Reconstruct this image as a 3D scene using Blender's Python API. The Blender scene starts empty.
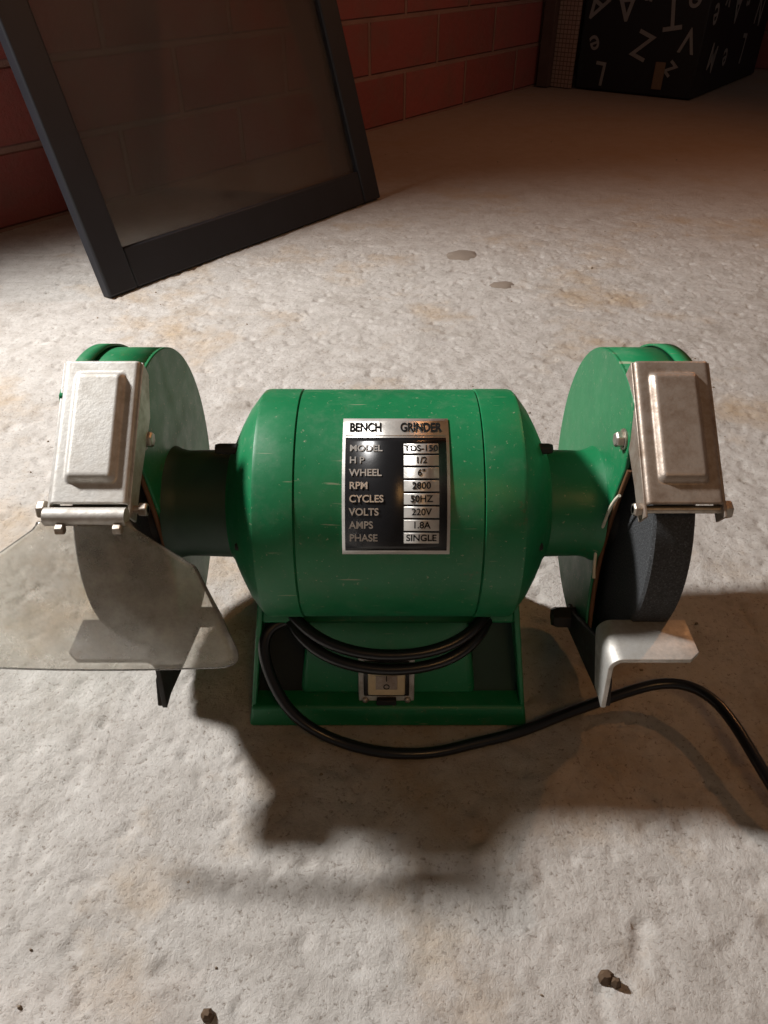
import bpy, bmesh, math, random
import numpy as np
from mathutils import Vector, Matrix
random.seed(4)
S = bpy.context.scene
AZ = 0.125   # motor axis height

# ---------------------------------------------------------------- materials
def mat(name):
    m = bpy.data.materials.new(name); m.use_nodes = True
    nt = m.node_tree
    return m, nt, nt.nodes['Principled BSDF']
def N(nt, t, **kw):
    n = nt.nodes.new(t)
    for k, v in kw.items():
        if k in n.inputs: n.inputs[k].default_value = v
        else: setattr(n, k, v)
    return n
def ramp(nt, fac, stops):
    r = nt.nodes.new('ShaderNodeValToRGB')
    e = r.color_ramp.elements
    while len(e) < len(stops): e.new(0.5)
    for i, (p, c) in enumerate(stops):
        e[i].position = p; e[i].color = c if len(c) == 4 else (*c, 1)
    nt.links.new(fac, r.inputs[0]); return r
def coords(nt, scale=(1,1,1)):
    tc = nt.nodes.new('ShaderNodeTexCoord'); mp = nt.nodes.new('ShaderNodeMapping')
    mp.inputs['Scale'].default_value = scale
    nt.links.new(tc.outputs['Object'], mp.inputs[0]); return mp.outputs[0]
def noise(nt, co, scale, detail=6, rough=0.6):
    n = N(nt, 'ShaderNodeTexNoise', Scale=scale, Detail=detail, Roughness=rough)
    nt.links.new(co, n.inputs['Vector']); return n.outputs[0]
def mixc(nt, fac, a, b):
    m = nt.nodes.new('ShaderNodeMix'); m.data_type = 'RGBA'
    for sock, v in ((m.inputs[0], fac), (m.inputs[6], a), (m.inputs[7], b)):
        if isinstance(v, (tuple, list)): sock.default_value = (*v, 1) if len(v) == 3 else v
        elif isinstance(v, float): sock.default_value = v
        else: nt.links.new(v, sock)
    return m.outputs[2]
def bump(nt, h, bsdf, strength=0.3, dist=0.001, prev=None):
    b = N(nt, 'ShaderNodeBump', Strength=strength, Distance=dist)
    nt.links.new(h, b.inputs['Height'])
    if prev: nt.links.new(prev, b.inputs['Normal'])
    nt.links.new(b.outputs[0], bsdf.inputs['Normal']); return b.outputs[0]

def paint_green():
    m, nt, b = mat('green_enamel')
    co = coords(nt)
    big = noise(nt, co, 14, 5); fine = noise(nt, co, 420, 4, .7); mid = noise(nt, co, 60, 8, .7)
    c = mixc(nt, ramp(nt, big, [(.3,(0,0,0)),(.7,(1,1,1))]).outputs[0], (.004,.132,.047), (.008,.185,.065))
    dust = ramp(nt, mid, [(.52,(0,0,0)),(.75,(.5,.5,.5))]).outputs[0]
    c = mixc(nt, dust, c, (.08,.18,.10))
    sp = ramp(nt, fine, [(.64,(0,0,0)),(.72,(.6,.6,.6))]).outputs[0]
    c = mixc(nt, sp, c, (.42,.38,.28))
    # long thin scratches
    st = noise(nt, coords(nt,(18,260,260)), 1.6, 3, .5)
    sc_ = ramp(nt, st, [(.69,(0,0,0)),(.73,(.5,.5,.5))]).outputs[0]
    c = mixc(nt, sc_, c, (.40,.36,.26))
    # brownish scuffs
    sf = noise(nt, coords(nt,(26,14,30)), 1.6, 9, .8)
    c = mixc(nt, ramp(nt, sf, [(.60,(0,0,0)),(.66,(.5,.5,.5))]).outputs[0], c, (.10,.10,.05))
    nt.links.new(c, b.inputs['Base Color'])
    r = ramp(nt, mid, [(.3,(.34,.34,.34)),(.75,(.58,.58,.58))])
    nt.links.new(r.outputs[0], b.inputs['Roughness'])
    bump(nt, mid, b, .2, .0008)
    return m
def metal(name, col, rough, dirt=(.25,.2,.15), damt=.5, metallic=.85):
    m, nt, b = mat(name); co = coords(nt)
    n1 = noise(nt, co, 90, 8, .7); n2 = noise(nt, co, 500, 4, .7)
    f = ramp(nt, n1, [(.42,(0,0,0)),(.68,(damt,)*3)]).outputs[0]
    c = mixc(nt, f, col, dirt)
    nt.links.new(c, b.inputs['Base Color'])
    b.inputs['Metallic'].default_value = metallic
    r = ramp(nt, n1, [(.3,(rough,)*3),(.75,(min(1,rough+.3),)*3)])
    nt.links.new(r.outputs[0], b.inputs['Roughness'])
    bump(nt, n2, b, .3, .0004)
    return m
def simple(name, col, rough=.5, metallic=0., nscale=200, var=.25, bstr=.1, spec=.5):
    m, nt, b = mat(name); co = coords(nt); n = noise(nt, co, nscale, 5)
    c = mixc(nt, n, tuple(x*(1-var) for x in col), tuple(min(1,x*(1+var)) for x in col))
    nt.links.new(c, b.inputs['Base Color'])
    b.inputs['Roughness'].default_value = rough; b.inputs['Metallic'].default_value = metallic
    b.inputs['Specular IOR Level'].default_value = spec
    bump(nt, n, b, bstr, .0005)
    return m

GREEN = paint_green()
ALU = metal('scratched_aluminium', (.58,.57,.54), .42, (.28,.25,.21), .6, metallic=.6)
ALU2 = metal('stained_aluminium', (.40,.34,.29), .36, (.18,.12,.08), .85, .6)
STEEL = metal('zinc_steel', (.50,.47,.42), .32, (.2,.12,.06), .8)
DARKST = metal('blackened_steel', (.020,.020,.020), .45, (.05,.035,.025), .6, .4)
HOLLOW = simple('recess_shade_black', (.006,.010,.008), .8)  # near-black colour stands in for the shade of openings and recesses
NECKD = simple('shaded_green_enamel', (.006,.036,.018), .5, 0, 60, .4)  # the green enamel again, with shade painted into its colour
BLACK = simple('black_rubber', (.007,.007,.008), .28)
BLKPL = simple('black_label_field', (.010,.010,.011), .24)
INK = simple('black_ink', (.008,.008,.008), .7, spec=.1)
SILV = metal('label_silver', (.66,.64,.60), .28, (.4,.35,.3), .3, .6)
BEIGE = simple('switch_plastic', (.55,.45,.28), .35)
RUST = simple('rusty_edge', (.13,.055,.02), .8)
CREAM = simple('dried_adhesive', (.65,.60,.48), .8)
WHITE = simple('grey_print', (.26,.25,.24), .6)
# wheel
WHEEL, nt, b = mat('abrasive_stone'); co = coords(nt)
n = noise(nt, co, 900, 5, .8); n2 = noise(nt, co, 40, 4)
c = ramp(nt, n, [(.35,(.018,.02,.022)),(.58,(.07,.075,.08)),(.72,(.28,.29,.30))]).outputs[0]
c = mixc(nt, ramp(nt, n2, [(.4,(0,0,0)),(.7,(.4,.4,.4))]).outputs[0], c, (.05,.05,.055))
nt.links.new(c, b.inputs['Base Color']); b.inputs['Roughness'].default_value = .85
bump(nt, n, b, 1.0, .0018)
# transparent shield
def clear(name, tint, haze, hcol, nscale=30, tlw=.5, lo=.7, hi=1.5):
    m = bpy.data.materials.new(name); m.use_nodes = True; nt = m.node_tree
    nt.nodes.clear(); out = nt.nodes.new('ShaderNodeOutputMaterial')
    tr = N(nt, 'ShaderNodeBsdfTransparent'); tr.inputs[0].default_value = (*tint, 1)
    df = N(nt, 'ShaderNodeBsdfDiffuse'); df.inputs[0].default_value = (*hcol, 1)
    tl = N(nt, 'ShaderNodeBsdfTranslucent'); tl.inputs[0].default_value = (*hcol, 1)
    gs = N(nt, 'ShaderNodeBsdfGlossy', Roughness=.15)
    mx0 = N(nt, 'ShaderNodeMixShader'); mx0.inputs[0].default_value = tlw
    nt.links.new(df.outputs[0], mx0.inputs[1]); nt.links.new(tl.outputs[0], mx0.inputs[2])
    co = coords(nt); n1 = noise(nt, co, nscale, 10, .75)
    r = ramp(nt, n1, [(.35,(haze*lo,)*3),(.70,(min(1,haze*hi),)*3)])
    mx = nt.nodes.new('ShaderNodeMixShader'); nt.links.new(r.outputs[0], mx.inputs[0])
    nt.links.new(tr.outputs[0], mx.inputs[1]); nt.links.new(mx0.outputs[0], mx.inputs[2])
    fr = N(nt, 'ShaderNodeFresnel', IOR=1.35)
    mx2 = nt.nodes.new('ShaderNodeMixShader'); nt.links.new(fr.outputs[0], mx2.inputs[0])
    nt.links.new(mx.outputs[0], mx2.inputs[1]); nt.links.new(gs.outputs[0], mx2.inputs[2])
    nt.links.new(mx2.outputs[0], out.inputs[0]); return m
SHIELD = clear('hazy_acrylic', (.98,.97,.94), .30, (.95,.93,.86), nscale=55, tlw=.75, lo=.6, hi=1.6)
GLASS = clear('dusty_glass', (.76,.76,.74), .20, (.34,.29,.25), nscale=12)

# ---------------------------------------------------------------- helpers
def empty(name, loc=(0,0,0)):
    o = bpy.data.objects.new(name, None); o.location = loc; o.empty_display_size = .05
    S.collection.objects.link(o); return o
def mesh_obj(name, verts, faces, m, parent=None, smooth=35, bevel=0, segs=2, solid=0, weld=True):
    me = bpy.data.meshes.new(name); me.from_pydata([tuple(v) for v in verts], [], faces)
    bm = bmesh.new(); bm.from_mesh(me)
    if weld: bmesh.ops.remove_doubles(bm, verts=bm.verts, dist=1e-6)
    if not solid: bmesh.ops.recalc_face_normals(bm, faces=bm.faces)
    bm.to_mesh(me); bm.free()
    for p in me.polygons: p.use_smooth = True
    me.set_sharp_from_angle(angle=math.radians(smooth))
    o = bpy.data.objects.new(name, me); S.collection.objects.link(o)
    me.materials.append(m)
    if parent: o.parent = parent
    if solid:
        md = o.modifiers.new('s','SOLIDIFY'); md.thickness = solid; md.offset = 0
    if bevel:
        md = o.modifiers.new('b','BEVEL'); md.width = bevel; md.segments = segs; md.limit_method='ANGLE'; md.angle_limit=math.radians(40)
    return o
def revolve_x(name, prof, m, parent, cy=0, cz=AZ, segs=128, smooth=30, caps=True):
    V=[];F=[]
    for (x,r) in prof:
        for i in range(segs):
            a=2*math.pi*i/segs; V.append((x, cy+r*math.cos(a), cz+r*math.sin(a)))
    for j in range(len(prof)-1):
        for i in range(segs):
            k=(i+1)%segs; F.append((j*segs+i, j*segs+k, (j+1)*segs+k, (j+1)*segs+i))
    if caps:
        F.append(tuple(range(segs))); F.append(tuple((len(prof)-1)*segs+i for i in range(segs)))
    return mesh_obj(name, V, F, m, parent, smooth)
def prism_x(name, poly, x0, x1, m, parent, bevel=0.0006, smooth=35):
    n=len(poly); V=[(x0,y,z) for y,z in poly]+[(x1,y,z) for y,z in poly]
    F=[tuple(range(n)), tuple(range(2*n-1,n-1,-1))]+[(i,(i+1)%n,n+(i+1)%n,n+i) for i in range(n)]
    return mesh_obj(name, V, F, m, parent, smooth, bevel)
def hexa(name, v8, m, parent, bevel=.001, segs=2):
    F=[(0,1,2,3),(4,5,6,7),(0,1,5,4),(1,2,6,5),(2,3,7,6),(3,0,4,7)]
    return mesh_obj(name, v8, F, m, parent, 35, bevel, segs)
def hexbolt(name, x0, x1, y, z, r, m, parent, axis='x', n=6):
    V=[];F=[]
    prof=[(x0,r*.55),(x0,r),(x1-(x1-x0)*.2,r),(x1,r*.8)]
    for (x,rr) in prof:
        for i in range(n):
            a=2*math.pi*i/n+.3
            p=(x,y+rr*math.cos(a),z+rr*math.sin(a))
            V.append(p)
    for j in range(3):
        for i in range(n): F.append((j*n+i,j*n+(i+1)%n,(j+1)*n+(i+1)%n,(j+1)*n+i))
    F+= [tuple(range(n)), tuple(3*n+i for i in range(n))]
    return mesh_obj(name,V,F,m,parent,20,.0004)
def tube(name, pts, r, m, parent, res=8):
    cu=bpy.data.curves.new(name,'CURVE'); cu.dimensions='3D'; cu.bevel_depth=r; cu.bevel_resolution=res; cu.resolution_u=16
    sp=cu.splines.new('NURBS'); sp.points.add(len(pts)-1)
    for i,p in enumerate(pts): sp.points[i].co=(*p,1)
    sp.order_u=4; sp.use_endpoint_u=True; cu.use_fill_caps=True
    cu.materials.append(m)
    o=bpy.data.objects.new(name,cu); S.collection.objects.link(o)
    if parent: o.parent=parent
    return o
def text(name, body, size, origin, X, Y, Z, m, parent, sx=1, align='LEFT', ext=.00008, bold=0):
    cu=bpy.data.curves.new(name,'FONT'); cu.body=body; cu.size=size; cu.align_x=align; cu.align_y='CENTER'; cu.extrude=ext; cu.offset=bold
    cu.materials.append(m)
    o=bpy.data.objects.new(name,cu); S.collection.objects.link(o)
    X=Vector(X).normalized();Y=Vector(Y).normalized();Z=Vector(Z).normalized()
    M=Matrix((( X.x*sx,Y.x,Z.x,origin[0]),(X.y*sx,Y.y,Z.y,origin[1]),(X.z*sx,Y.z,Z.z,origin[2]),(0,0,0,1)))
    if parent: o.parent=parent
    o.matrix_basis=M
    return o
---
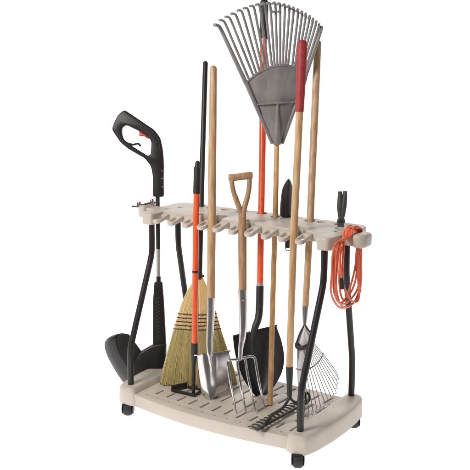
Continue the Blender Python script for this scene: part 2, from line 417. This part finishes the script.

§ **EXERCISE INSTRUCTIONS**:
Pull out only the lines from the one with "Reconstruct this image" up to and including the one with "motor axis height", and drop any pictures along the way.

§ **FINISHED ANSWER**:
Reconstruct this image as a 3D scene using Blender's Python API. The Blender scene starts empty.
import bpy, bmesh, math, random
import numpy as np
from mathutils import Vector, Matrix
random.seed(4)
S = bpy.context.scene
AZ = 0.125   # motor axis height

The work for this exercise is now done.